Main Hall to Main St.

May 2001

 
The center will be designed to foster fledgling businesses.
Funding garnered
for tech incubator

A small-business technology "incuba-
tor," which will be affiliated with UM,
will sprout soon on the shores of the Clark Fork River in Missoula.

U.S. Sen. Max Baucus helped secure a $1.5 million grant from the Economic Development Administration to purchase land for the incubator. Once built, the Montana Technology Enterprise Center will be a joint project of UM, the UM Foundation and the Missoula Area Economic Development Corp.

The center will be designed to foster fledgling businesses -- especially those companies spawned by UM research -- and give technology companies an opportunity to prosper in Montana's growing high-tech sector. The incubator will include offices, conference rooms, storage rooms and labs. If planned expansions are implemented, the incubator could eventually house up to 40 businesses.
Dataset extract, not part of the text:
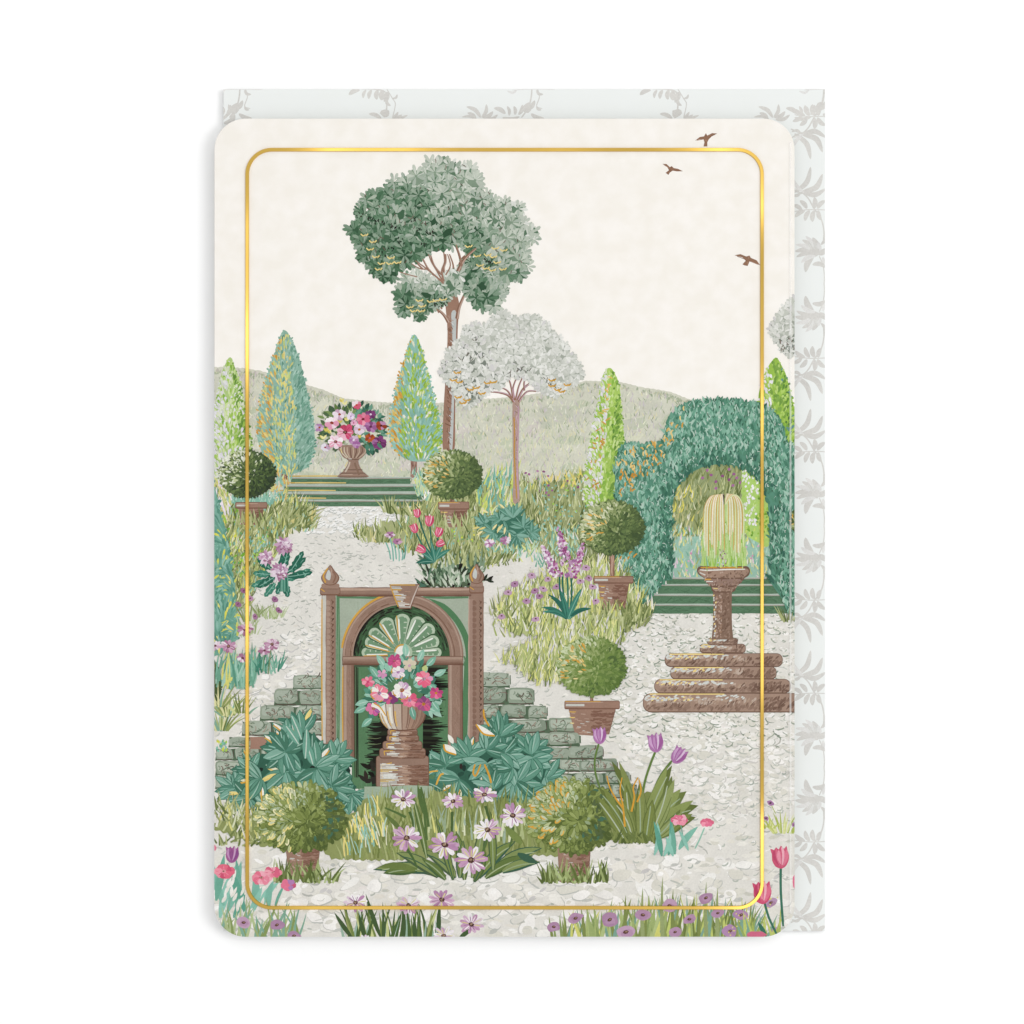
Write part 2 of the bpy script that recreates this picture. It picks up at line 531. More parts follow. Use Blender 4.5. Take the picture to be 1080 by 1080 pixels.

The recent EDA grant will help UM complete a project called NorCor -- the Northern Rockies Research Park and Technology Corridor. Once complete, NorCor will stretch from Whitefish to Hamilton through the Flathead, Mission and Bitterroot valleys. Economic development officials already are planning satellite incubators in several NorCor communities.

Baucus also helped secure $1 million from Congress for the project last year. The total cost of NorCor is estimated to be more than $4 million.

The EDA grant is offered through the agency's Public Works and Development Facilities Grant Program, which is designed to assist distressed communities in attracting new industry, encouraging business expansion, diversifying the local economy and generating long-term, private-sector jobs.